2. Öncelikle devlet tanımını konuşmak gerekir. Devleti, temel özellikleri üzerinden değil, sorumlulukları üzerinden tanımlamak. Özelliklerini ifade etmek ayrı bir konu. Ancak sorumluluklara vurgu yapmak, altını çizmek ve sorumlulukları üzerinden tanımlamak çok daha önemli. Kanunu uygulayan, vatandaşları arasında ayrımcılık yapmayan, inisiyatife değil kanuna vurgu yapan, vatandaşların inançlarını yaşamasına ilişkin koşulları sağlayan bir devlet… Özellikle birey için de devletin kendisi için de inisiyatifin değil, hukukun uygulandığı bir yapı.
3. Devleti, ülkeye vatandaşlık bağıyla bağlı olan herkesin ‘mülkü’ kılmak. Öyle bir yönetim perspektifi geliştirilmeli ve uygulanmalı ki, hiç kimse keyfi olarak veya güce dayanarak hiç kimseyi ötekileştiremesin ve vatandaş da kendini öteki hissetmesin. Çünkü kanunların herkes için eşit olarak uygulamak ve gücün keyfi uygulanmasının önüne geçmek, devletin temel sorumluluğudur. Bu yapılmadığı zaman, devlet eliyle devletin ana karakterinde aşınmaya izin verilir, göz yumulur.

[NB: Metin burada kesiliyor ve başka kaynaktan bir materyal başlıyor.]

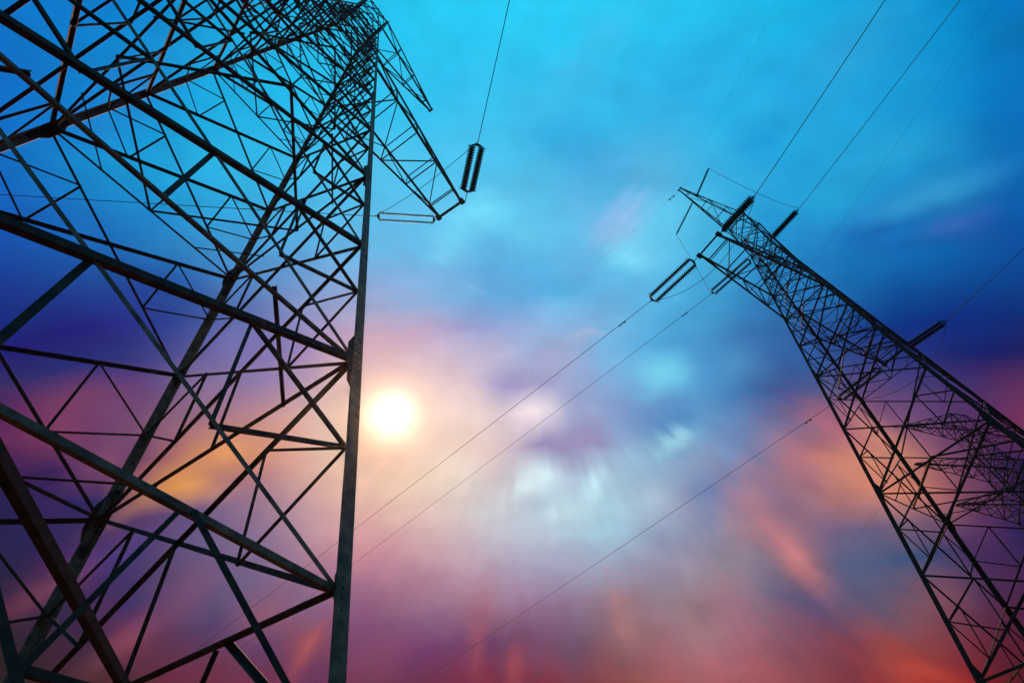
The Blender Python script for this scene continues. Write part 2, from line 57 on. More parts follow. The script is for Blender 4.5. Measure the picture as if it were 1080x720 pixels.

4. Devletin işlemlerinin şeffaf olması, denetim mekanizmalarının işlemesi ve hesap verebilirliğin tüm faaliyetlere yansıtılması. Bizim kuşak, 70’li yılların sonunda yükselen terör olayları ve 90’lı yıllarda güvenlik kaygısı üzerinden yapılanların ülkeyi nereye savurduğunu çok iyi biliyor. Bu iki dönemin temel özelliği de şeffaflığın ve hesap verebilirliğin yok sayılmasıydı. Benzer yanlışlara düşmemek için şeffaflık, denetim ve hesap verebilirlik önemlidir. Ayrıca şeffaflık, denetim, hesap verebilir olmak hem vatandaşın haklarını korumak hem devletin itibarını pekiştirmek hem de devlete olan güveni tahkim etmek için önemlidir.

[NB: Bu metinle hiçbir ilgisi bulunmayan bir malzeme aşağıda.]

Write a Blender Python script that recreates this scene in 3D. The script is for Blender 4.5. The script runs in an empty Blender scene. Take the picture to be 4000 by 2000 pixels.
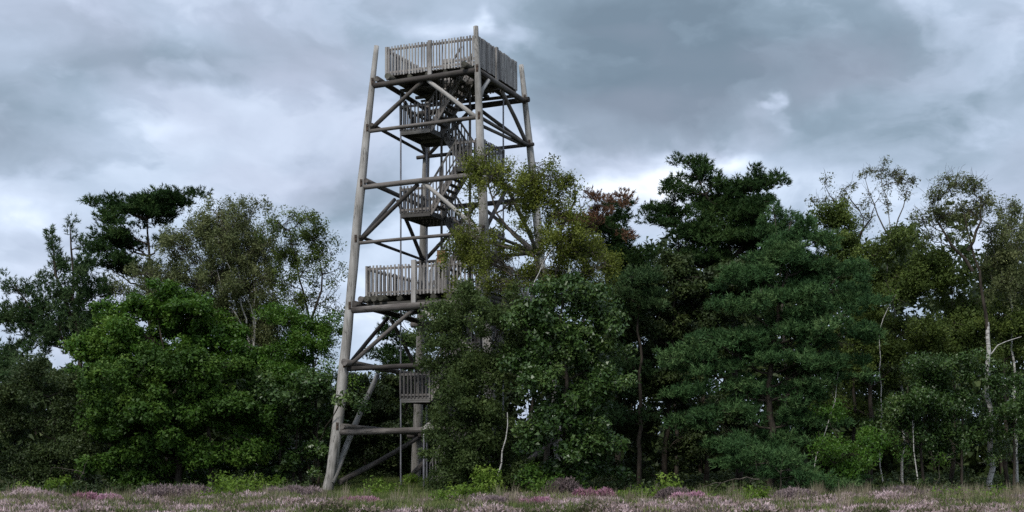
import bpy, math, random
import numpy as np
from mathutils import Vector, Matrix, noise as mnoise

random.seed(7)
rng = np.random.default_rng(11)
S = bpy.context.scene
C = S.collection

# ------------------------------------------------------------------ camera
EYE, HOR, F = 1.45, 1785.0, 5376.0          # eye height, horizon row and focal length in photo pixels
cam = bpy.data.cameras.new("camera")
cam.sensor_width = 36.0
cam.lens = F / 4000.0 * 36.0
cam.shift_y = (HOR - 1000.0) / 4000.0
cam.clip_start, cam.clip_end = 0.5, 6000.0
camo = bpy.data.objects.new("camera", cam)
camo.location = (0, 0, EYE)
camo.rotation_euler = (math.radians(90), 0, 0)
C.objects.link(camo)
S.camera = camo

# ------------------------------------------------------------------ exposure, sampling
S.view_settings.view_transform = 'Standard'
S.view_settings.look = 'None'
S.view_settings.exposure = 0.8
S.view_settings.gamma = 1.0
S.view_settings.use_curve_mapping = False
S.cycles.max_bounces = 5
S.cycles.diffuse_bounces = 2
S.cycles.glossy_bounces = 2
S.cycles.transmission_bounces = 3
S.cycles.use_denoising = False


# ------------------------------------------------------------------ node helpers
class NT:
    def __init__(self, tree):
        self.t = tree
        self.t.nodes.clear()

    def n(self, kind, **kw):
        nd = self.t.nodes.new(kind)
        for k, v in kw.items():
            setattr(nd, k, v)
        return nd

    def l(self, a, b):
        self.t.links.new(a, b)

    def val(self, sock, v):
        if isinstance(v, (int, float, tuple, list)):
            sock.default_value = v
        else:
            self.l(v, sock)

    def m(self, op, a, b=None, c=None, clamp=False):
        nd = self.n('ShaderNodeMath', operation=op, use_clamp=clamp)
        for i, v in enumerate((a, b, c)):
            if v is not None:
                self.val(nd.inputs[i], v)
        return nd.outputs[0]

    def vm(self, op, a, b=None, out=0):
        nd = self.n('ShaderNodeVectorMath', operation=op)
        self.val(nd.inputs[0], a)
        if b is not None:
            self.val(nd.inputs[1], b)
        return nd.outputs[out]

    def noise(self, vec, scale, detail=4.0, rough=0.5, dist=0.0):
        nd = self.n('ShaderNodeTexNoise')
        if vec is not None:
            self.l(vec, nd.inputs['Vector'])
        nd.inputs['Scale'].default_value = scale
        nd.inputs['Detail'].default_value = detail
        nd.inputs['Roughness'].default_value = rough
        nd.inputs['Distortion'].default_value = dist
        return nd.outputs['Fac']

    def maprange(self, v, a, b, c, d, smooth=False):
        nd = self.n('ShaderNodeMapRange')
        if smooth:
            nd.interpolation_type = 'SMOOTHSTEP'
        self.val(nd.inputs[0], v)
        for i, x in enumerate((a, b, c, d)):
            self.val(nd.inputs[i + 1], x)
        return nd.outputs[0]

    def ramp(self, fac, stops):
        nd = self.n('ShaderNodeValToRGB')
        cr = nd.color_ramp
        while len(cr.elements) < len(stops):
            cr.elements.new(0.5)
        for e, (p, c) in zip(cr.elements, stops):
            e.position = p
            e.color = (*c, 1)
        self.val(nd.inputs[0], fac)
        return nd.outputs[0]

    def mix(self, fac, a, b):
        nd = self.n('ShaderNodeMix', data_type='RGBA')
        self.val(nd.inputs[0], fac)
        self.val(nd.inputs[6], a)
        self.val(nd.inputs[7], b)
        return nd.outputs[2]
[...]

5. Tüm sorunların çözümü için müzakere ve istişare yaklaşımını egemen kılmak. En genel tanımıyla sol veya sağ olarak tanımlanabilecek siyasal mecraların hepsinde, iktidar süreçlerinde ortaya çıkan ötekileştirici tutumları/yönetim yaklaşımlarını ortadan kaldırmak, istişareye, danışmaya, konuşmaya dayalı yönetim anlayışını hayata geçirmektir. Bu konuda tekrarlanan yanlışlardan birisi de danışmanın, tartışmanın liderliğin görüşünü teyit etmek olarak kabul edilmesidir. Bu ise tüm ideolojilerin ve inançların kabul etmediği bir yaklaşımdır.
6. Hamasete ve ırka dayalı negatif milliyetçilik kavramı yerine vatanseverlik kavramını ön plana çıkarmak. Çünkü farklı etnisiteler üzerinden üretilen negatif milliyetçiliğin bizleri ne hale getirdiğini, farklı dönemlerde yaşayarak görmüş bir coğrafyanın çocuklarıyız. Bunun yerine ortak bir gelecek tahayyülü, ülküsü oluşturmak ve vatanseverliği ön plana çıkarmak daha doğru bir yaklaşım olacaktır.
7. Devlet mekanizmasında ‘aşınmaya’ neden olan sivil/askeri müdahalelere, devlet hiyerarşisi dışında ortaya çıkan örgütlenmelere izin verilmemesi. Bu konuda; devlet var olan kanunları uygulayarak bunlara izin vermemeli, toplum ise bunları mahşeri vicdanında mahkûm ederek yaşam alanı tanımamalıdır. Devlete egemen olan kesimler darbelerin oluşması için zemin oluşturdu, iktidarlar (zamanında) darbecileri yargılamaktan çekindi ve toplum da oluşan atmosferin sonucu olarak bu süreçlerin tarafı yapıldı. Özellikle; 27 Mayıs, 12 Eylül ve 28 Şubat darbelerinde sergilenen tutumları hatırlamak, konuyu netleştirmek için yeterli olacaktır.
Kısacası zaman; 100’üncü yılını kutlamaya hazırlandığımız cumhuriyet için ülkeye vatandaşlık bağıyla bağlı olan herkesin birlikte düşünme zamanıdır.